I picked up the Japanese omnibus release of this title recently, which seems to be in 4 volumes. (Be warned if you get them, they’re small – even smaller than regular manga volumes, more like a light novel size. Dark Horse uses a much bigger size. Of course, they also are about 220 pages each (36 chapters per volume), which is a nice improvement on the initial 96 pages we see here. This is a late 90s title from Dark Horse, which means there’s a greater chance of missing material here – much like Viz with its 90s releases, where they dropped chapters that were just too Japanese to flip and translate. There are several chapters that were part of the volume in Japanese that were dropped from this Volume 1 here.
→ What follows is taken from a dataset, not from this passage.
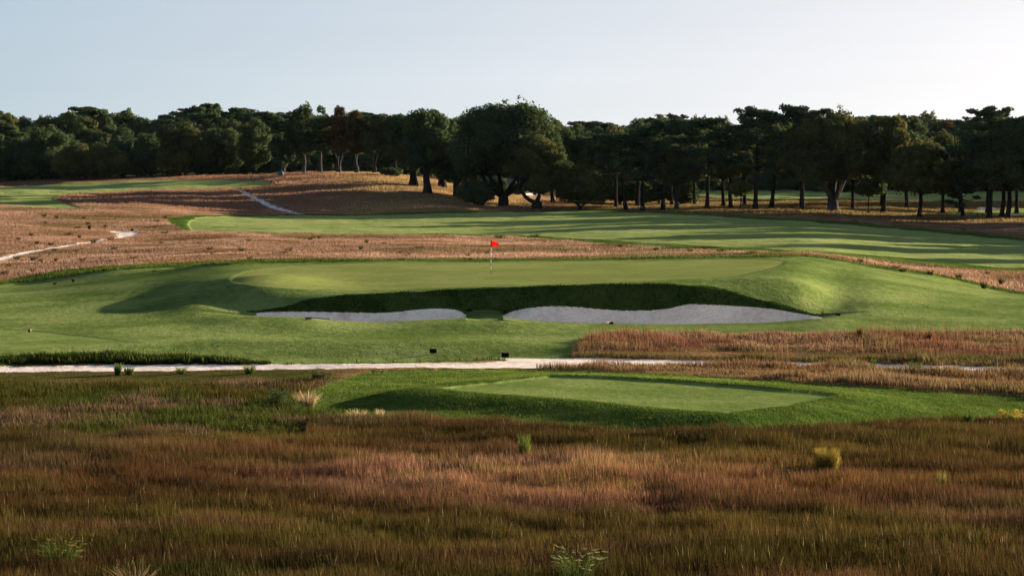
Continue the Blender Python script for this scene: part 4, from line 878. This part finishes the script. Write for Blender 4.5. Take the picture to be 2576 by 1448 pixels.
# ------------------------------------------------------------------ things on the course
def stripe_mat():
    m, nt, N, L, out = new_mat('banded_paint')
    g = N.new('ShaderNodeTexCoord'); sp = N.new('ShaderNodeSeparateXYZ'); L.new(g.outputs['Object'], sp.inputs[0])
    r = N.new('ShaderNodeValToRGB'); r.color_ramp.interpolation = 'CONSTANT'; e = r.color_ramp.elements
    red, wh = (0.14, 0.03, 0.02, 1), (0.75, 0.74, 0.70, 1); zs = [0, .33, .51, .69, .86, 1.03, 1.20, 1.38, 1.55]
    e[0].position, e[0].color = 0.0, red; e[1].position, e[1].color = zs[1] / 2.0, wh
    for k in range(2, 9): q = e.new(zs[k] / 2.0); q.color = red if k % 2 == 0 else wh
    dv = N.new('ShaderNodeMath'); dv.operation = 'DIVIDE'; dv.inputs[1].default_value = 2.0; L.new(sp.outputs[2], dv.inputs[0]); L.new(dv.outputs[0], r.inputs[0])
    d = N.new('ShaderNodeBsdfPrincipled'); d.inputs['Roughness'].default_value = 0.5; L.new(r.outputs[0], d.inputs['Base Color']); L.new(d.outputs[0], out.inputs[0]); return m
def cloth_mat():
    m, nt, N, L, out = new_mat('red_flag_cloth'); d = N.new('ShaderNodeBsdfDiffuse'); t = N.new('ShaderNodeBsdfTranslucent'); mx = N.new('ShaderNodeMixShader')
    g = N.new('ShaderNodeTexCoord'); n = noise(N, L, g.outputs['Object'], 9, 3); r = ramp(N, [(0.3, (0.80, 0.050, 0.040)), (0.7, (0.90, 0.070, 0.055))]); L.new(n.outputs[0], r.inputs[0])
    mx.inputs[0].default_value = 0.6; L.new(r.outputs[0], d.inputs[0]); L.new(r.outputs[0], t.inputs[0]); L.new(d.outputs[0], mx.inputs[1]); L.new(t.outputs[0], mx.inputs[2]); L.new(mx.outputs[0], out.inputs[0]); return m
x, y = hit(1235, 692); zg = float(zxy(x, y)); pl = float(zat(y, 604)) - zg
f = tag(empty('golf_flag', (x, y, zg)), 'red flag on a banded red and white stick standing in the putting green', 'flag')
mb = MB(); mb.tube([(0, 0, -0.1), (0.004, 0, pl * .5), (0.022, 0, pl)], [0.013, 0.012, 0.011], 10); mb.build('pole', stripe_mat(), f)
v = []; fc = []; NXf, NZf = 14, 8; fw, fh = 0.40, 0.33
for s_ in (0, 1):
    for i in range(NXf + 1):
        for j in range(NZf + 1):
            a = i / NXf; b = j / NZf
            zz_ = pl - 0.02 - fh * (1 - b) * (0.97 - 0.10 * a) - 0.12 * a ** 1.1 * b - 0.035 * a
            v.append((0.034 + fw * a * (1 - .03 * math.sin(3 * b)), 0.05 * math.sin(a * 6.0 + b * 1.2) * a + s_ * 0.004, zz_))
W1 = NZf + 1; O1 = (NXf + 1) * W1
for i in range(NXf):
    for j in range(NZf):
        q = i * W1 + j; fc.append((q, q + W1, q + W1 + 1, q + 1)); fc.append((O1 + q, O1 + q + 1, O1 + q + W1 + 1, O1 + q + W1))
for i in range(NXf):
    for j in (0, NZf): q = i * W1 + j; fc.append((q, q + W1, O1 + q + W1, O1 + q))
for j in range(NZf):
    for i in (0, NXf): q = i * W1 + j; fc.append((q, q + 1, O1 + q + 1, O1 + q))
mb = MB(); mb.add(v, fc); mb.build('flag', cloth_mat(), f)
mb = MB(); mb.tube([(0.033, 0, pl - 0.38), (0.036, 0, pl - 0.01)], [0.016, 0.016], 8); mb.build('flag_sleeve', M['black'], f)
mb = MB(); mb.tube([(0, 0, -0.08), (0, 0, 0.004)], [0.054, 0.054], 16); mb.build('cup', M['white'], f)

for (u, v_, rz, lb) in ((1090, 891, 0.28, 'left one of two small black tee boards, slightly tilted, on the slope above the path'), (1271, 901, -0.05, 'right one of two small black tee boards, just above the fork of the path')):
    x, y = hit(u, v_); t = tag(empty('tee_board', (x, y, float(zxy(x, y))), rz), lb, 'tee board', 'small black tee boards')
    mb = MB(); mb.box((0, 0, 0.135), (0.30, 0.045, 0.185), rx=-0.25); mb.build('board', M['black'], t, smooth=False)
    mb = MB(); mb.box((0, 0.04, 0.03), (0.04, 0.03, 0.20)); mb.build('stake', M['black'], t, smooth=False)
x, y = hit(74, 836); t = tag(empty('tee_marker', (x, y, float(zxy(x, y)) + 0.02)), 'small round red tee marker on the back edge of the left tee', 'tee marker')
mb = MB(); mb.blob((0, 0, 0.075), (0.085, 0.085, 0.075), 16, 10); mb.build('ball', plain('dark_red_gloss', (0.12, 0.018, 0.014), 0.4), t)
mb = MB(); mb.tube([(0, 0, -0.12), (0, 0, 0.02)], [0.012, 0.012], 8); mb.build('spike', M['black'], t)

def rake(u, v_, rz, ln, hw, lb, hm, zo=0.05, tilt=0.0):
    x, y = hit(u, v_); t = tag(empty('bunker_rake', (x, y, float(zxy(x, y)) + zo), rz), lb, 'rake', 'bunker rakes'); t.rotation_euler = (tilt, 0, rz)
    mb = MB(); mb.box((0, 0, 0.05), (hw, 0.05, 0.045)); mb.build('head', M['black'], t, smooth=False)
    mb = MB()
    for k in range(11): mb.box((-hw / 2 + hw * (k + .5) / 11, -0.0, -0.005), (0.014, 0.03, 0.07), taper=1.4)
    mb.build('teeth', M['black'], t, smooth=False)
    mb = MB(); mb.tube([(0, 0.0, 0.06), (0, -ln * .5, 0.05), (0, -ln, 0.03)], [0.017, 0.017, 0.018], 8); mb.build('handle', hm, t)
rake(2108, 794, -1.35, 1.5, 0.60, 'black rake lying on the grass at the right tip of the right bunker', M['black'])
rake(1187, 784, 0.35, 1.0, 0.62, 'black rake lying on the shaded bank between the two bunkers', M['wood'])
rake(776, 803, 1.1, 1.2, 0.5, 'dark rake lying on the front lip of the left bunker', M['black'], 0.02)
rake(1537, 816, -0.9, 0.6, 0.3, 'rake with a pale wooden handle on the front lip of the right bunker', M['pale_wood'], 0.06)

x, y = hit(2506, 930); t = tag(empty('wooden_post', (x, y, float(zxy(x, y)))), 'short weathered wooden post in the grass beside the path at the right', 'post')
mb = MB(); mb.box((0, 0, 0.14), (0.10, 0.10, 0.52), taper=0.92); mb.build('shaft', M['wood'], t, smooth=False)
mb = MB(); mb.box((0, 0, 0.42), (0.105, 0.105, 0.04), taper=0.6); mb.build('cap', M['wood'], t, smooth=False)
for u, lb in ((2443, 'leftmost of three short dark stakes left of the biggest pine'), (2458, 'middle of three short dark stakes left of the biggest pine'), (2472, 'rightmost of three short dark stakes left of the biggest pine')):
    x, y = hit(u, 545, dmin=300); mb = MB(); mb.box((0, 0, 0.12), (0.09, 0.09, 0.74), taper=0.9); mb.box((0, 0, 0.50), (0.10, 0.10, 0.04), taper=.5)
    tag(mb.build('stake', M['bark'], None, False, (x, y, float(zxy(x, y)))), lb, 'stake', 'short stakes by the pines')
x, y = hit(706, 442, dmin=300); t = tag(empty('covered_heap', (x, y, float(zxy(x, y)))), 'blue grey covered heap on the skyline of the brown hill before the trees', 'covered heap')
mb = MB(); mb.blob((0, 0, 0.30), (0.52, 0.42, 0.48), 14, 9, 0.10, random.Random(3)); mb.build('cover', M['blue'], t)
mb = MB(); mb.box((0, 0, 0.0), (0.9, 0.7, 0.22)); mb.build('base', M['wood'], t, smooth=False)
# cottage glimpsed between the trunks of the largest oak
t_ = float(tan_u(1262, 463)); d = 432.0; x, y = t_ * d, d; zg = float(zxy(x, y))
t = tag(empty('cottage', (x, y, zg), 0.15), 'grey cottage with a window tinted light blue for reflected sky, barely seen between trunks of the largest oak', 'cottage')
mb = MB(); mb.box((0, 0, 1.4), (9, 6, 3.4)); mb.build('wall', M['house'], t, smooth=False)
mb = MB(); mb.add([(-4.9, -3.4, 3.102), (4.9, -3.4, 3.102), (4.9, 3.4, 3.102), (-4.9, 3.4, 3.102), (-4.9, 0, 5.2), (4.9, 0, 5.2)], [(3, 2, 1, 0), (0, 1, 5, 4), (2, 3, 4, 5), (1, 2, 5), (3, 0, 4)]); mb.build('roof', M['roof'], t, smooth=False)
for wx in (-0.95, 2.2):
    mb = MB(); mb.box((wx, -3.02, 1.55), (0.95, 0.08, 1.5)); w_ = mb.build('window', M['white'], t, smooth=False)
    mb = MB(); mb.box((wx, -3.065, 1.55), (0.78, 0.03, 1.3)); mb.build('pane', plain('sky_glass', (0.35, 0.5, 0.7), 0.08, 0.05, 2, 0.6), w_, smooth=False)  # blue in the glass colour stands for the sky it reflects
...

The first chapter of What’s Michael? had the cat shoved off a building to his death; the second had him doing a photo shoot with a nude woman, and defecating in front of her (she returns the favor later by farting in his face, in one of the funnier things I’ve read in Kobayashi manga); in another, an assassin’s profession is discovered by his girlfriend, and he then kills her, Michael, a bunch of baby kittens, and then sets out on a cat massacre; a Japanese game show imagines what the world would be like if humans behaved like cats (including women with eight breasts); and Michael is the subject of a scientific experiment on whether cats like girls’ underwear. Dark Horse also drew a bra onto the sleeping office lady’s breasts in one chapter they did release here. I’m not sure if Dark Horse added any of these chapters in later volumes (I’m still tracking down OOP copies), but certainly they all seem to have been edited for content, in an effort to make Michael more appealing to a broad range of readers.

As noted, What’s Michael? is no longer in print, the last of its 11 volumes having come out in 2006. It’s also flipped, being very much a product of what American manga companies were doing in the mid to late 1990s. I’d love to see Michael released uncut and unflipped in an expanded omnibus edition by Dark Horse. Do I think it will sell? Mmmm, probably not – especially if it is unedited, which means they’d lose the kids’ market (remember, this was published in a men’s magazine in Japan). But hey, I want it anyway. A man can dream, after all.